I think spirited, you don't understand the "mortgage"... they put most of your payments with interest first on the first 15 years of your mortgage... that means most of your payments went to the interest part of your mortgage... so if you refinance, you start it ALL over... you end up paying a LOT more in interest albeit at a lower interest rate... so I break it down to you...
30 year 6% interest rate ... just for fun lets say you paid 50k in interest already... you refinance it at 4.5% for 30 years and will be paying an additional 100k in interest for the refinance... that means you pay in total 150k in interest (again, just making up numbers)... let's look at what would of happened if you did NOT refinance...
30 year 6% interest rate and you paid 50k already... you decide to NOT refinance and keep paying your mortgage... you end up paying only 30k more in interest... that means you paid 80k in interest... saving you 70k in money by NOT refinancing...
Of course this all assume that you have been paying regularly for SEVERAL years... so the ONLY way to know for sure is to know WHEN you bought the home... and if you are going to live there forever or not cause it matters a lot and based on your response, its hard to help you at all... but if you make additional payments throughout the year, your interest payments go down a LOT... some people point out that your monthly payment is lower BUT you also pay "X" number of years MORE... don't trust the banks they always want you to refinance, that's how they make their money...

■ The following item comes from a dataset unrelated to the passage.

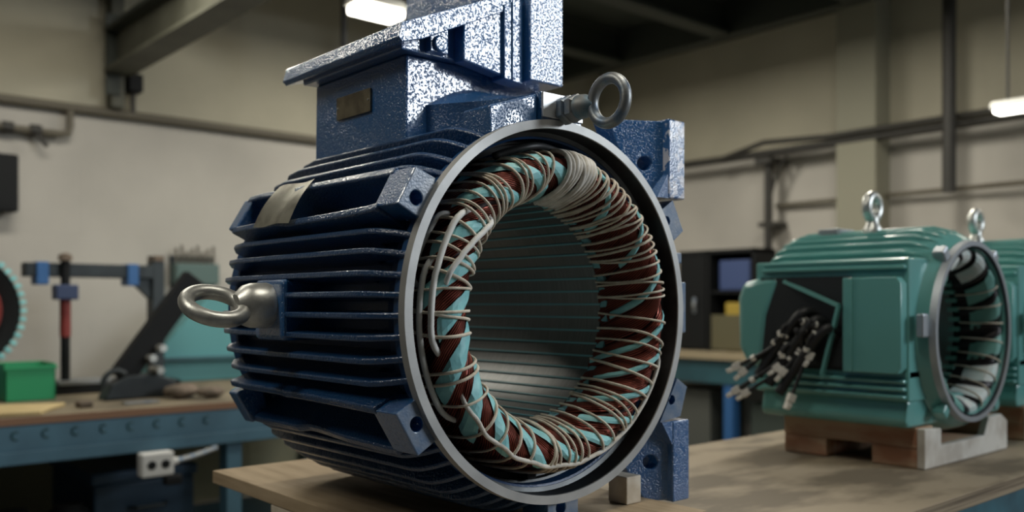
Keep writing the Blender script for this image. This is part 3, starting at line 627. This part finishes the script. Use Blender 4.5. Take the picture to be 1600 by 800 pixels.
for k in range(36):
    a = 2*pi*k/36; bm = new(); er = Vector((0, cos(a), sin(a))); et = Vector((0, -sin(a), cos(a))); obox(bm, er*.157+Vector((-.027, YC, ZC)), (Vector((1, 0, 0)), et, er), .014, .006, .005); obj('slot_liner', bm, gpaper, gcore)
# pallet under it
PL = thing('wooden_pallet', 'low wooden pallet with whitewashed end under the nearer green motor', 'pallet', (-.12, 1.34, ZT), 'low pallets under the green motors')
for i, (y0, y1) in enumerate(((1.112, 1.20), (1.478, 1.56))): obj('deck_board', B(-.305, .046, y0, y1, -.3275, -.2795), lumber, PL, bevel=.003)
obj('block', B(-.305, -.185, 1.114, 1.56, ZT+.0005, -.3275), lumber, PL, bevel=.003); obj('block', B(-.065, .046, 1.114, 1.56, ZT+.0005, -.3275), lumber, PL, bevel=.003)
bm = new(); prism(bm, [(1.112, ZT+.0005), (1.60, ZT+.0005), (1.60, -.30), (1.56, -.279), (1.48, -.281), (1.45, -.326), (1.20, -.326), (1.20, -.285), (1.112, -.2795)], 'x', .0465, .066); obj('end_board', bm, whitew, PL, bevel=.003, label='whitewashed end board')
dup(GM, (0, .66, 0), 'farther teal green electric motor at the right photo edge, behind the nearer one', keep=lambda o: o.name.split('.')[0] not in ('motor_lead',))
dup(PL, (0, .66, 0), 'low wooden pallet under the farther green motor at the right photo edge')
# ================================================================= left bench and what stands on it
XB = -2.4
t = thing('workbench', 'blue steel workbench along the left wall with worn wooden top', 'workbench', (-3.0, -.3, FL))
obj('bench_top', B(XW+.35, XB, -2.2, 1.6, -.40, ZT), mat('worn_bench_top', (.20, .165, .11), .7, col2=(.11, .09, .06), nscale=5), t, bevel=.003)
obj('top_edging', B(XB, XB+.006, -2.2, 1.6, -.40, ZT+.001), mat('worn_edge', (.24, .13, .075), .7), t)
bm = new(); box(bm, XB-.05, XB, -2.2, 1.6, -.535, -.40); obj('apron', bm, steelb, t, bevel=.004)
obj('apron_rail', B(XB-.01, XB+.012, -2.2, 1.6, -.535, -.488), steelb, t, bevel=.004)
for k in range(14):
    y = .42-.095*k; bm = new(); tube(bm, [(XB+.002, y+.012*cos(a), -.435+.014*sin(a)) for a in [R(60+240*i/10) for i in range(11)]], .004, n=6); obj('punched_slot', bm, steelt, t)
for x in (XB-.06, XW+.42):
    for y in (.543, -1.2, 1.5): obj('leg', B(x-.035, x+.035, y-.032, y+.032, FL, -.40), steelb, t, bevel=.004)
obj('lower_shelf', B(XW+.4, XB-.05, -2.2, 1.6, -1.05, -1.03), steelb, t)
t = thing('socket_box', 'white twin socket box fixed under the blue bench apron', 'socket', (XB, .21, -.62))
bm = new(); box(bm, XB+.0125, XB+.065, .150, .270, -.622, -.533); obj('box_body', bm, whitep, t, bevel=.008)
for y in (.187, .237):
    bm = new(); lathe(bm, [(0, 0), (0, .016), (.003, .016), (.003, 0)], (XB+.065, y, -.578), 'x', 20); obj('socket', bm, blackp, t)
bm = new(); lathe(bm, [(0, 0), (0, .014), (.02, .014), (.02, 0)], (XB+.04, .27, -.575), 'y', 14); obj('gland', bm, whitep, t)
obj('conduit', T([(XB+.04, .285, -.575), (XB+.03, .36, -.565), (XB+.02, .45, -.545)], .011, smoothn=5), zincp, t, smooth=True)
obj('plug', B(XB+.03, XB+.07, .235, .30, -.66, -.6225), blackp, t, bevel=.008)
t = thing('steel_chest', 'dark blue steel chest on the lower shelf of the left bench', 'chest', (-2.9, .24, -1.03))
obj('body', B(-3.2, -2.62, .07, .46, -1.029, -.68), mat('chest_blue', (.018, .05, .09), .5), t, bevel=.012); obj('lid', B(-3.21, -2.61, .06, .47, -.68, -.635), mat('lid_blue', (.022, .06, .11), .5), t, bevel=.01); obj('handle', T([(-2.61, .2, -.78), (-2.58, .22, -.78), (-2.58, .32, -.78), (-2.61, .34, -.78)], .008), darks, t)
tag(obj('cabinet_back', B(XW+.36, XW+.38, -2.2, 1.6, -1.02, -.42), olive), 'olive back board closing the space under the left bench', 'board')
for i, y in enumerate((-.185, .0)):
    bm = new(); lathe(bm, [(-1.029, 0), (-1.029, .07), (-.76, .07), (-.745, .05), (-.735, .05), (-.735, 0)], (-2.62, y-.02, 0), 'z', 24)
    tag(obj('canister', bm, blackp, smooth=True), ('left' if i == 0 else 'right')+' one of two black canisters under the left bench', 'canister', 'black canisters under the left bench')
# green bin, paper
t = thing('parts_bin', 'bright green plastic parts bin on the left bench', 'bin', (-2.95, -.07, ZT))
bm = new(); y0, y1, x0, x1, z1 = -.1616, .021, -3.14, -2.95, -.226
box(bm, x0, x1, y0, y1, ZT+.0005, ZT+.008); box(bm, x1-.008, x1, y0, y1, ZT, z1-.01); box(bm, x0, x0+.008, y0, y1, ZT, z1); box(bm, x0, x1, y0, y0+.008, ZT, z1); box(bm, x0, x1, y1-.008, y1, ZT, z1)
obj('tray', bm, greenp, t, bevel=.003); obj('rim', B(x1-.004, x1+.006, y0-.006, y1+.006, z1-.022, z1-.008), greenp, t, bevel=.002)
bm = new(); pts = [(-2.55, -.50), (-2.455, -.36), (-2.43, -.16), (-2.56, -.09), (-2.66, -.02), (-2.74, -.20), (-2.74, -.48)]
prism(bm, pts, 'z', ZT+.001, ZT+.016); tag(obj('kraft_paper', bm, paperm, bevel=.004), 'yellow kraft paper stack on the left bench corner', 'paper')
tag(obj('scrap_tin', B(-2.62, -2.55, .0, .05, ZT+.0005, ZT+.025), rust, bevel=.008), 'small rusty tin beside the kraft paper', 'tin')
tag(obj('steel_strip', B(-2.62, -2.57, .17, .30, ZT+.0005, ZT+.008), zincp, bevel=.002), 'short pale steel strip lying on the left bench', 'strip')
# open black stator at the left photo edge
sc = (-3.2, -.302, -.016); t = thing('bare_stator', 'black motor stator with teal slot liners standing on the left bench', 'stator', (-3.3, -.30, ZT))
bm = new(); lathe(bm, [(-.2, .252), (.0, .252), (.02, .242), (.02, .232), (.0, .177), (-.2, .177)], sc, n=64, closed=True); obj('core_ring', bm, blackp, t, smooth=True)
bm = new(); lathe(bm, [(-.2, .178), (.02, .178), (.04, .17), (.03, .15), (-.2, .15)], sc, n=64, closed=True); obj('winding', bm, mat('red_varnish', (.28, .05, .045), .5), t, smooth=True)
for k in range(46):
    a = 2*pi*k/46; er = Vector((0, cos(a), sin(a))); et = Vector((0, -sin(a), cos(a))); bm = new(); obox(bm, Vector(sc)+er*.256+Vector((.012, 0, 0)), (Vector((1, 0, 0)), et, er), .018, .010, .012); obj('slot_liner', bm, teal, t, bevel=.002)
bm = new(); prism(bm, [(-.55, ZT+.0005), (-.17, ZT+.0005), (-.18, -.27), (-.25, -.262), (-.302, -.272), (-.36, -.262), (-.48, -.26)], 'x', -3.4, -3.20); obj('cradle', bm, mat('cradle_blue', (.10, .25, .33), .5), t, bevel=.004)
# pipe frame tool
t = thing('press_frame', 'dark steel press frame with blue clamps standing on the left bench', 'frame', (-3.2, .2, ZT))
X = -3.25
obj('cross_bar', B(X-.04, X+.04, -.03, .51, .129, .189), darks, t, bevel=.004); obj('upright', B(X-.04, X+.04, .50, .555, ZT+.0005, .21), darks, t, bevel=.004)
obj('upright', T([(X+.05, .123, ZT+.0005), (X+.05, .123, .21)], .020, n=10), blackp, t, smooth=True); obj('grip', T([(X+.05, .123, -.13), (X+.05, .123, .03)], .023, n=10), redp, t, smooth=True)
bm = new(); prism(bm, [(.50, .129), (.40, .129), (.50, .03)], 'x', X-.02, X+.02); obj('gusset', bm, darks, t)
for y in (.035, .41): obj('clamp', B(X-.05, X+.052, y-.024, y+.024, .095, .193), bluep, t, bevel=.004)
obj('slide_block', B(X+.02, X+.10, .075, .165, .03, .095), mat('block_navy', (.03, .05, .12), .5), t, bevel=.006); obj('cap', B(X-.045, X+.045, .505, .55, .21, .235), rust, t)
bm = new(); lathe(bm, [(.2, 0), (.2, .030), (.225, .026), (.235, 0)], (X+.05, .123, 0), 'z', 14); obj('knob', bm, rust, t, smooth=True)
obj('base_rail', B(X-.05, X+.12, .06, .60, ZT+.0005, ZT+.04), blackp, t, bevel=.004); obj('base_strip', B(X-.04, X+.125, .08, .46, ZT+.04, ZT+.058), zincp, t, bevel=.003)
# black lever arm
t = thing('lever_shear', 'black hand lever shear with diagonal arm on the left bench', 'shear', (-2.95, .4, ZT))
p, q = Vector((-2.8, .225, -.29)), Vector((-2.8, .53, .125)); d = (q-p).normalized(); bm = new(); obox(bm, (p+q)/2, (d, Vector((1, 0, 0)), d.cross(Vector((1, 0, 0)))), (q-p).length/2, .03, .047); obj('arm', bm, blackp, t, bevel=.006)
bm = new(); prism(bm, [(.15, ZT+.0005), (.46, ZT+.0005), (.44, -.31), (.36, -.275), (.24, -.28), (.18, -.31)], 'x', -2.86, -2.76); obj('jaw', bm, darks, t, bevel=.008)
bm = new(); tube(bm, [(-2.74, .19+.05*cos(a), -.31+.055*sin(a)) for a in [R(180-12*i) for i in range(12)]], .012, n=7); obj('guard', bm, darks, t, smooth=True)
for y, z in ((.33, -.21), (.37, -.17), (.36, -.26)):
    bm = new(); lathe(bm, [(-.05, 0), (-.05, .016), (.05, .016), (.05, 0)], (-2.77, y, z), 'x', 6); obj('bolt', bm, zinc, t)
t = thing('machine_block', 'teal painted machine casting on the left bench behind the blue motor eye', 'machine', (-3.5, .85, ZT))
bm = new(); prism(bm, [(.58, ZT+.0005), (1.2, ZT+.0005), (1.2, .05), (.86, .05), (.69, -.12), (.585, -.24)], 'x', -3.63, -3.42); obj('casting', bm, tealmach, t, bevel=.01)
bm = new(); box(bm, -3.42, -3.38, .60, 1.2, -.27, -.25); obj('ledge', bm, steelt, t, bevel=.004)
t = thing('rod_rack', 'grey green rack of upright rods hung on the left wall behind the black lever', 'rack', (XW+.04, .99, .12))
obj('tray', B(XW+.005, XW+.09, .875, 1.12, .12, .235), mat('rack_green', (.10, .16, .15), .6), t, bevel=.006); obj('back_plate', B(XW, XW+.012, .87, 1.125, .11, .28), darks, t)
for k in range(8):
    y = .89+k*.03; obj('rod', T([(XW+.05, y, .235), (XW+.05, y, .32+.02*sin(k*2.1))], .008, n=6), pipem, t)
for i, (x, y, s, lb) in enumerate(((-2.66, .42, .05, 'brown scrap lump on the left bench under the lever'), (-2.60, .52, .04, 'brown scrap lump near the bench end beside the blue motor'))):
    bm = new(); bmesh.ops.create_icosphere(bm, subdivisions=2, radius=1)
    for v in bm.verts: v.co = Vector((x, y, ZT+s*.55))+Vector((v.co.x*s*1.2, v.co.y*s*1.5, v.co.z*s*.6*(1+.25*sin(5*v.co.x+3*v.co.y))))
    zm = min(v.co.z for v in bm.verts)
    for v in bm.verts: v.co.z += ZT-zm
    tag(obj('scrap_lump', bm, rust, smooth=True), lb, 'scrap', 'scrap lumps on the left bench')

Lower interest rate means you will pay LESS for the amount borrowed.
Lenders are not currently eager to refi without the borrower having 20% or more equity, though there ARE programs (including FHA and other special situations) that may work.
Lenders often charge POINTS upfront to borrowers who want to refi -- these points may make the lower interest rate non-competitive for a period of time THUS it is vital to determine how long you are likely to remain in the house.
It is flat out incorrect to say that by refinancing "you start over". It is possible, though not common, to have a mortgage written for 20 years, 25 years, 10 years, whatever term you find the rate will be adjusted by the lender so that they can get the return they expect and the borrower will have a loan that gives them the liquidity they want.
By carefully evaluating the rate and terms of the loans (which include length as well as up front points) it is often possible to leave much more money in your pocket.
I split my mortgage with a sibling, and we split everything halfway.
Our property was purchased at: $258,xxx (based on the town tax assessment, the value property went down this year)
Our current mortgage amont is: $218,xxx
We have 30 year fixed at 6%
We have PMI because we don't have 20% equity down(extra $100/month)
Originally, the plan was to keep paying extra towards principal until the equity is up to 20% (and then we can get rid of PMI). Then the rest would just be paid over the remaining years.
Having that said, mortgage rates are still at a record low. I am looking at the rates at the local bank and they're offering 4.50% for a 15 year loan (no points, closing cost ~2k). I've been crunching numbers and figured that the cost could be recouped within a year. The payment would be increased to an extra $300/month, which is do-able since we have no major debts.
I'm hesitating due to the following:
1) We may or may not eventually sell the place in the next 5-10 years (uncertainty here)
2) I'd like to keep more liquid asset for a home purchase (so that we each have our own place eventually.) When I purchase a new place, the loan will need to be adjusted to our names.
3) Don't want to hedge it in case of layoffs. We have some emergency funds saved up for mortgage payment. While layoff seems unlikely at this time, one can never know.
4) Even if I get rid of my PMI at my current bank, I may still have to pay PMI for my refinanced loan if the appraisal value of the property goes down.
5) I don't have a lot saved for retirement (most were saved for the downpayment), so I'd like to bulk up in this area.
The obvious perks would be a much shorter loan (15 year) and we'd end up paying less interest. The rates probably won't ever go this low again. But I'm hesitating due to the above reasons and I'm not sure if a refinancing makes the most financial sense. Thoughts or advice?
Going from a 6% down to a 4.5% is going to save you a lot of money. We went from 5.75% on a 250k down to 4.5% and are saving 200 per month after the first 6 months when we are repaying cc.
Regarding PMI, you may qualify for the Making Home Affordable - Home Affordable Refinance program. You will still have to pay PMI but it won't be based on the appraised value.
Anyway it does not hurt you to call around a few lenders and do some comparison shopping.